Appeals court: Woman can testify about what she claims she told Baton Rouge-area priest in confession about being sexually abused

LOUISIANA
The Advocate

BY JOE GYAN JR. | JGYAN@THEADVOCATE.COM AUG 1, 2016

A young woman who claims she was just 14 when she told a Baton Rouge-area Catholic priest that a longtime church parishioner was sexually abusing her, but that the priest did nothing to stop or report the alleged abuse, can tell a jury what she allegedly told the priest in a confession, a divided state appeals court ruled.

But the dissenting member of the three-judge 1st Circuit Court of Appeal panel warned that allowing Rebecca Mayeux to mention the confessions will “place an undue burden” on the Rev. Jeff Bayhi’s “right to the free exercise of his religion and violates the constitutional command of separation of church and state.”
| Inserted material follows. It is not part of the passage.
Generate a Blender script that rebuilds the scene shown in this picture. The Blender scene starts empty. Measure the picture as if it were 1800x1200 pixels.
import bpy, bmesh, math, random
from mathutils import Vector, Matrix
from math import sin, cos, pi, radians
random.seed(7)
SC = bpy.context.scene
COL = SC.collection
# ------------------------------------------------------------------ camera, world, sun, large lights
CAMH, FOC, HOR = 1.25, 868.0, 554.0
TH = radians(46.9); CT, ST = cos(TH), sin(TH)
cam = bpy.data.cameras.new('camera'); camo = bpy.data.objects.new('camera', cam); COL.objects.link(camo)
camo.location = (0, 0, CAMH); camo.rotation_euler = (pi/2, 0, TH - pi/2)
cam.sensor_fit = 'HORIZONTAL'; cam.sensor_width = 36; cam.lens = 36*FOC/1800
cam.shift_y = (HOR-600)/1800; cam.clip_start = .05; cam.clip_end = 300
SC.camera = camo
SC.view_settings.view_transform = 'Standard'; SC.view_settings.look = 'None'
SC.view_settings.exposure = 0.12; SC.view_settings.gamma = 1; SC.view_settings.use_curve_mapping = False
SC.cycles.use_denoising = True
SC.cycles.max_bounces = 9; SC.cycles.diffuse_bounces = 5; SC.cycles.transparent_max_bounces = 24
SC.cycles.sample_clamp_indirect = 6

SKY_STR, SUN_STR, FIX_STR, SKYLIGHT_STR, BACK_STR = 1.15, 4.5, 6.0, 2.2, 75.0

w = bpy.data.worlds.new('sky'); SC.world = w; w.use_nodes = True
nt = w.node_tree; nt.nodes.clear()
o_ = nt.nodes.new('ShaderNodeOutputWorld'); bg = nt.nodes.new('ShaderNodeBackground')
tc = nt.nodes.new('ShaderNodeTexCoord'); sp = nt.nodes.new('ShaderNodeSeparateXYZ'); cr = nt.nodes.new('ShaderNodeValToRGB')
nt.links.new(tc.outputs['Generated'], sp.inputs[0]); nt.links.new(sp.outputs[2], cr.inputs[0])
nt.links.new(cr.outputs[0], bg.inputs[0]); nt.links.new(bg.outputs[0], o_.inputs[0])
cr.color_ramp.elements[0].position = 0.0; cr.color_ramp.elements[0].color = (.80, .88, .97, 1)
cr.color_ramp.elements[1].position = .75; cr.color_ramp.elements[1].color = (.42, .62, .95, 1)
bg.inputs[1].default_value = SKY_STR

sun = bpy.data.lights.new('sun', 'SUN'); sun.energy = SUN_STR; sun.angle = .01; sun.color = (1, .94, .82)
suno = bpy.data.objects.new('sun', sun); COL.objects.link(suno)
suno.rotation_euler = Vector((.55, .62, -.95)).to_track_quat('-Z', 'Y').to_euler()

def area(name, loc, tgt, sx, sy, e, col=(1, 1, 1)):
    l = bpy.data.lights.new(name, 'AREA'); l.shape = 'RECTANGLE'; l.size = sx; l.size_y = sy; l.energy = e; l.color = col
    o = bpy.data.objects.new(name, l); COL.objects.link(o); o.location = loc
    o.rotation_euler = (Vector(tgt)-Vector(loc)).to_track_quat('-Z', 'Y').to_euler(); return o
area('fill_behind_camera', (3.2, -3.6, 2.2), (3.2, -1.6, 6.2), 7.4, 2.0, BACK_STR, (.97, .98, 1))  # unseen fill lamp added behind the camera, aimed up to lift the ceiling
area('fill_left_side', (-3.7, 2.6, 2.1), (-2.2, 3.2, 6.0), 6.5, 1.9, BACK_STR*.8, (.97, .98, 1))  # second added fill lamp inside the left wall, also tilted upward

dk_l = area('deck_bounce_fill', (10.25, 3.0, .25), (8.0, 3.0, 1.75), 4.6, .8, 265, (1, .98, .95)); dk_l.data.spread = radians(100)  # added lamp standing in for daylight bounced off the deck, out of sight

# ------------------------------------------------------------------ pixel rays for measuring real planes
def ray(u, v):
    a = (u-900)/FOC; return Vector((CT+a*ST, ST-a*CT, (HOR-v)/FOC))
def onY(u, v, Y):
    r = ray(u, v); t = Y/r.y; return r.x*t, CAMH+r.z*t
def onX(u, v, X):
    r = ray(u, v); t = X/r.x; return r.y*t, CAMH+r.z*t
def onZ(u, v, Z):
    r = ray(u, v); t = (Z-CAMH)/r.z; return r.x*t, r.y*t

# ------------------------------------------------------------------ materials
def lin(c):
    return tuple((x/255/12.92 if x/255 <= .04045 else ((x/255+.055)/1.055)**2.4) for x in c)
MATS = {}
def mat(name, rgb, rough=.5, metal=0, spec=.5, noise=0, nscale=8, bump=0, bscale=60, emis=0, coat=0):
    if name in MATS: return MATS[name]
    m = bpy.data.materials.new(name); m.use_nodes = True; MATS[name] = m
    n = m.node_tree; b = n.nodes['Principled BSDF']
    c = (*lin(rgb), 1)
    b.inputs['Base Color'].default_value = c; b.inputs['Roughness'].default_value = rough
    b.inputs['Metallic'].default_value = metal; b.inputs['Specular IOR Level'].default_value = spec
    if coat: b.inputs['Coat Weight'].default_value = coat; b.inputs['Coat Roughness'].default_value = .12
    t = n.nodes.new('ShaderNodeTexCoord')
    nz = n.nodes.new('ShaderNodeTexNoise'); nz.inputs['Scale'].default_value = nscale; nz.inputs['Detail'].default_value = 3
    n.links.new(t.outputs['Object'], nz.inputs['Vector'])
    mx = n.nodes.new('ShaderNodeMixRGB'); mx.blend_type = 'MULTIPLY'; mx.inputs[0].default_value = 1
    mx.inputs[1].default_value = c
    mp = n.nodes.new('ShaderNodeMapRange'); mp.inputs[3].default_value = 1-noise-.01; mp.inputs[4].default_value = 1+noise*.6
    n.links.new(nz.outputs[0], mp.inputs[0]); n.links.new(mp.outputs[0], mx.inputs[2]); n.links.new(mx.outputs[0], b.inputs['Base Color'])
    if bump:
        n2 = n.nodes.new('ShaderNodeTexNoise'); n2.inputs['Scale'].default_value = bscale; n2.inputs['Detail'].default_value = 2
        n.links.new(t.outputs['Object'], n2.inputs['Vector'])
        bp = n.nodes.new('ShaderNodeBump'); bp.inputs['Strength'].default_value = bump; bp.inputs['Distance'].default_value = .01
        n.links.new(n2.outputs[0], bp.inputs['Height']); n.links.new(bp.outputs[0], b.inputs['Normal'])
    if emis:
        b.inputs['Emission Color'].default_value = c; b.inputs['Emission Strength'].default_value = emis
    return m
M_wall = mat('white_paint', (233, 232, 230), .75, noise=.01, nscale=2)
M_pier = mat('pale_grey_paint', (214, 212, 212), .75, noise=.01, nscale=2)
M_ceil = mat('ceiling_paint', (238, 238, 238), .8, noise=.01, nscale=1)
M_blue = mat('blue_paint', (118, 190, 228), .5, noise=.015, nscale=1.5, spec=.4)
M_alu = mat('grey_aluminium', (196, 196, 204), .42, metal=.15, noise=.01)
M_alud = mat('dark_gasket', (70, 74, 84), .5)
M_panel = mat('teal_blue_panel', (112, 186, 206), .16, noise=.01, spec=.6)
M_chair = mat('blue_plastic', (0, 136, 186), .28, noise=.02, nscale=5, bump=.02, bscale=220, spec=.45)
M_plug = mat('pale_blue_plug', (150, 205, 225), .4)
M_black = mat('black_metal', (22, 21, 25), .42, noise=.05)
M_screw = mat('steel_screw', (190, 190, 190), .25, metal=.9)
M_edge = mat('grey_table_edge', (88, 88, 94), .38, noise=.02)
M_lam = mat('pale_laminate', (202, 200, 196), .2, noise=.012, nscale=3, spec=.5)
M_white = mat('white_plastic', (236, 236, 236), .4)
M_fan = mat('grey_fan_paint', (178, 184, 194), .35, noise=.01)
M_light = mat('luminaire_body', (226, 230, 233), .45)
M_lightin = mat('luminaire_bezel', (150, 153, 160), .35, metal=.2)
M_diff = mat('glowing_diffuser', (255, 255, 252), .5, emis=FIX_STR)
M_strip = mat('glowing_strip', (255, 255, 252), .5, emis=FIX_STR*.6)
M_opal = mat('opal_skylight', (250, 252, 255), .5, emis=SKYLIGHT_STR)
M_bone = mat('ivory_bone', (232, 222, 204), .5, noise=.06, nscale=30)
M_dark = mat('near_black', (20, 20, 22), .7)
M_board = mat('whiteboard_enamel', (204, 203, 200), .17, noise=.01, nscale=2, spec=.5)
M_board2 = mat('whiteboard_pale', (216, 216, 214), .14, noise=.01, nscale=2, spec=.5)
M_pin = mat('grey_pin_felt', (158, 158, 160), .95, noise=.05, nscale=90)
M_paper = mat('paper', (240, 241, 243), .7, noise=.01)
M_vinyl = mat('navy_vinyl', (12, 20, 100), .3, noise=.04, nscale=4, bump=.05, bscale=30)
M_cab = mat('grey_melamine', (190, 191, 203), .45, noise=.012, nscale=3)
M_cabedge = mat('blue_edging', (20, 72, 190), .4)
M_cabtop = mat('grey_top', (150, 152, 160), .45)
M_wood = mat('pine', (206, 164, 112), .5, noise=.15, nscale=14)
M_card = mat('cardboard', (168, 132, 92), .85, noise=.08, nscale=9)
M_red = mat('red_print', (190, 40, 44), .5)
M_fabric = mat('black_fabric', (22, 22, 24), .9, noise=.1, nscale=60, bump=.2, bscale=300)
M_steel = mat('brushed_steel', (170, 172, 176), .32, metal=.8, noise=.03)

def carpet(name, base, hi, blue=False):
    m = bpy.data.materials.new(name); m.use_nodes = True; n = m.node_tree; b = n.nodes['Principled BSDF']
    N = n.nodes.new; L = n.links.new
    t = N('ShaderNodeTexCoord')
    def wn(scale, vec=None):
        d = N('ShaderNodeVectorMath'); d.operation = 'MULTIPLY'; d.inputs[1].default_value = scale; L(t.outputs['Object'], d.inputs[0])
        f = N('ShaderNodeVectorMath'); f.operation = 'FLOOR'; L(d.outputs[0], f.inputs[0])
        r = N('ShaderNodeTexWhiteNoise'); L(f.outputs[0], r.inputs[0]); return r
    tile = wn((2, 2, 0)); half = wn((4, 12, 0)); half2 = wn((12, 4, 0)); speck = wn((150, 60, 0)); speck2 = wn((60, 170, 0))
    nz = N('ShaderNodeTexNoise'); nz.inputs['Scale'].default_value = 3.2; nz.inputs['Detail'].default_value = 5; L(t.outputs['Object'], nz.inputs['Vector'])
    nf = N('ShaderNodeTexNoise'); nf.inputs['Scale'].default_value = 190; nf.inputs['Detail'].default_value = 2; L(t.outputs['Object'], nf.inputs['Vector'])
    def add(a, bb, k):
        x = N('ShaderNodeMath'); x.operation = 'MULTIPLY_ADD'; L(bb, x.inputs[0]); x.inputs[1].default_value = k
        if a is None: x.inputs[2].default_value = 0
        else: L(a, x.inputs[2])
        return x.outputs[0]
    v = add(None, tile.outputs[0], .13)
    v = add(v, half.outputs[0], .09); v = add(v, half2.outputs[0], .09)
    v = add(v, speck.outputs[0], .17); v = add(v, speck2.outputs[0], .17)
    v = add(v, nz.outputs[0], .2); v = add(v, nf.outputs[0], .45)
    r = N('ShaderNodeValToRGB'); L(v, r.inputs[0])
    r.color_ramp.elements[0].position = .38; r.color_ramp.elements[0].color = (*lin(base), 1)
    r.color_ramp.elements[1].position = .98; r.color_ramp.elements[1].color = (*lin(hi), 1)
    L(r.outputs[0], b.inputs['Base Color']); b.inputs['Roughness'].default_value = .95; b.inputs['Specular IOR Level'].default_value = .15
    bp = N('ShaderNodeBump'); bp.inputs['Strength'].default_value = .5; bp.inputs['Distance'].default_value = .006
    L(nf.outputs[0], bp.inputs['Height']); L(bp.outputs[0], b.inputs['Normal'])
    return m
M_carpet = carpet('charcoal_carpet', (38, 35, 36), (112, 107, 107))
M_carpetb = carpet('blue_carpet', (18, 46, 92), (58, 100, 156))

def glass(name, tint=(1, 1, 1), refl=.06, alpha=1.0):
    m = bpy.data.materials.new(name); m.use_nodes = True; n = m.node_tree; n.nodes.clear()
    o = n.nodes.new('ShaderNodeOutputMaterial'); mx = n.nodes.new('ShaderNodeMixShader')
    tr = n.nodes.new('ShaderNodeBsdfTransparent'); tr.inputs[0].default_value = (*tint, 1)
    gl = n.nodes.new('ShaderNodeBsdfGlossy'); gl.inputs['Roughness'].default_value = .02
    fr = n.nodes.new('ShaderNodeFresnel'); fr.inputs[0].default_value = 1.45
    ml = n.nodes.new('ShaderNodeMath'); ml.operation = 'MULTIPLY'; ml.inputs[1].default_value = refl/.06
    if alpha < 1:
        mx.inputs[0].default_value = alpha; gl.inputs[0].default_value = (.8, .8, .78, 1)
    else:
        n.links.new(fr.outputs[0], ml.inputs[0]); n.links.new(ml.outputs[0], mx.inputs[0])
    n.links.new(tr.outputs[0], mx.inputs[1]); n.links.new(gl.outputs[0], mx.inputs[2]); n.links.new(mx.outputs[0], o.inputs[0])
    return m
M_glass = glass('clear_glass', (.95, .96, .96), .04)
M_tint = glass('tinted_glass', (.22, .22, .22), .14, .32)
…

The appellate court, in its Friday decision, backed state District Judge Mike Caldwell, who also stated in his February ruling that Mayeux’s attorneys won’t be allowed to argue to an East Baton Rouge Parish jury that Bayhi was mandated to report her allegations to the authorities.

Caldwell declared unconstitutional a provision of the Louisiana Children’s Code that requires clergy to report allegations of wrongdoing, even if learned in the privacy of the confessional.